Non è solo l’allestimento misurato e pulito a far risaltare le opere di
Eléna Nemkova (Dushanbe, 1971; vive a Milano). Non è nemmeno l’equilibrio, l’unico protagonista di una personale tanto gradevole quanto profonda e intelligente. Piuttosto, il merito va cercato in una concordanza estetica e semantica dei lavori esposti, che appaiono più come una struttura corale che come una selezione ordinata. Risultato, questo, non sempre raggiungibile alla luce della svariata quantità di mezzi messi in campo: video, scultura, fotografia, disegno.
Sublime Control (2008) è una video animazione basata sulla commistione di registrazione del reale e grafica 3d. Singolari meccanismi industriali si adoperano per trasformare le condizioni meteorologiche di un pianeta molto simile alla Terra. Così, con l’intervento di giganteschi refrigeratori o con l’aiuto di immensi aeratori, l’atmosfera oscilla tra desertificazione e glaciazione, lasciando un solo piccolo spiraglio di clima temperato.
Da una tale era post-organica pare emergere
Unbelievable efforts against the Catastrophe theory (2007), già presentato in occasione della passata Biennale di Mosca. Il contemporaneo fossile di mammuth, emblema di un lontano mondo sovietico, poggia su un basamento ligneo dalla morfologia spezzata come quella di una roccia calcarea. Nelle zampe ruvide di materiale sintetico, che fingono colore e consistenza reali, s’innestano direttrici nere, lucide e intagliate, e due grandi zanne trasparenti troneggiano sul complesso scultoreo. Monumentalità e fantascienza s’incontrano al bivio di un ricordo sgretolato.

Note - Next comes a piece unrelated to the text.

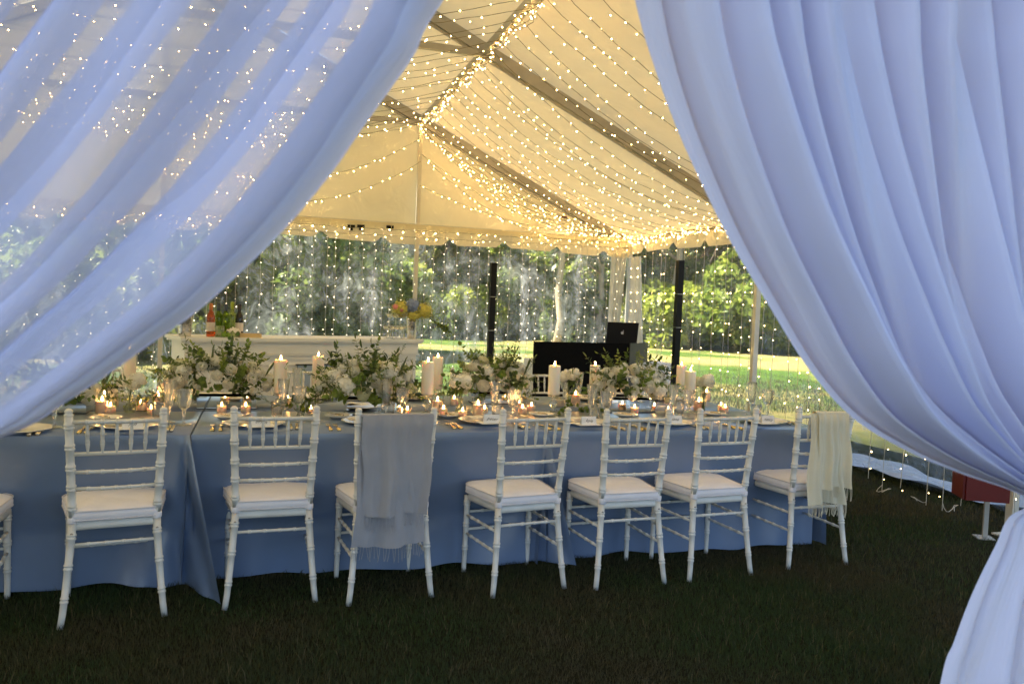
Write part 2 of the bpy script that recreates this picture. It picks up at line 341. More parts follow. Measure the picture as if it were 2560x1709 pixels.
def link(name, me, parent=None, loc=(0, 0, 0), rot=(0, 0, 0), sc=None):
    o = bpy.data.objects.new(name, me); COL.objects.link(o)
    if parent: o.parent = parent
    o.location = loc; o.rotation_euler = rot
    if sc: o.scale = (sc,)*3 if not hasattr(sc, '__len__') else sc
    return o
def build(mb, name, m, parent=None, smooth=True, **k): return link(name, mb.mesh(name, m, smooth), parent, **k)
def tag(o, label=None, cat=None, group=None, kind=None):
    if label: o['label'] = label
    if cat: o['category'] = cat
    if group: o['group'] = group
    if kind: o['kind'] = kind
    return o
def thing(name, label, cat, loc=(0, 0, 0), rz=0, group=None, sc=None):
    o = link(name, None, None, loc, (0, 0, rz), sc); o.empty_display_size = .1
    return tag(o, label, cat, group)
def copy_tree(o, parent=None):
    c = o.copy(); COL.objects.link(c); c.parent = parent
    for ch in KIDS.get(o.name, []): copy_tree(ch, c)
    return c
KIDS = {}
def kids_index():
    KIDS.clear()
    for o in scn.objects:
        if o.parent: KIDS.setdefault(o.parent.name, []).append(o)
def dup(o, loc, rz=0, label=None, group=None, sc=None):
    c = copy_tree(o); c.location = loc; c.rotation_euler = (0, 0, rz)
    if label: c['label'] = label
    if group: c['group'] = group
    if sc: c.scale = (sc,)*3
    return c
def fast_mesh(name, V, Fq, m, smooth=False):
    """V (n,3), Fq (m,k) numpy"""
    me = bpy.data.meshes.new(name); k = Fq.shape[1]
    me.vertices.add(len(V)); me.vertices.foreach_set('co', V.astype(np.float32).ravel())
    me.loops.add(Fq.size); me.loops.foreach_set('vertex_index', Fq.astype(np.int32).ravel())
    me.polygons.add(len(Fq)); me.polygons.foreach_set('loop_start', np.arange(0, Fq.size, k, dtype=np.int32))
    me.polygons.foreach_set('loop_total', np.full(len(Fq), k, dtype=np.int32))
    me.materials.append(m); me.update(calc_edges=True); me.validate()
    if smooth: me.polygons.foreach_set('use_smooth', [True]*len(Fq))
    return me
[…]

Nelle opere su carta, invece, l’informazione tratta da canali mediatici di divulgazione scientifica subisce un trattamento che la rende evanescente, sfumata, come afflitta dall’oblio imposto alla condizione di overdose comunicativa. “
L’uguaglianza globale e la totale rinuncia dell’uso del denaro, sembrano impossibili a causa della natura fisiologica umana”, si legge decifrando i caratteri cirillici dipinti. E il pensiero corre ad
Azione di recupero (2008).
Il progetto, prodotto in occasione della mostra bolognese, si compone di una scultura e dell’environment a cui la stessa scultura è sottoposta. Il pesante blocco di marmo nasconde al suo interno il rilievo a negativo del viso di Karl Marx. Lo stesso macigno è il protagonista di una serie di scatti che lo vedono abbandonato in un parco, in un’area verde nella quale una muta di cani lo usa come sfondo dei propri giochi.
Ponendosi al centro di dinamiche di lotta per il territorio, di regolamenti di conti di specie canina, il modello di un’utopia economico-politica viene svuotato del suo valore simbolico.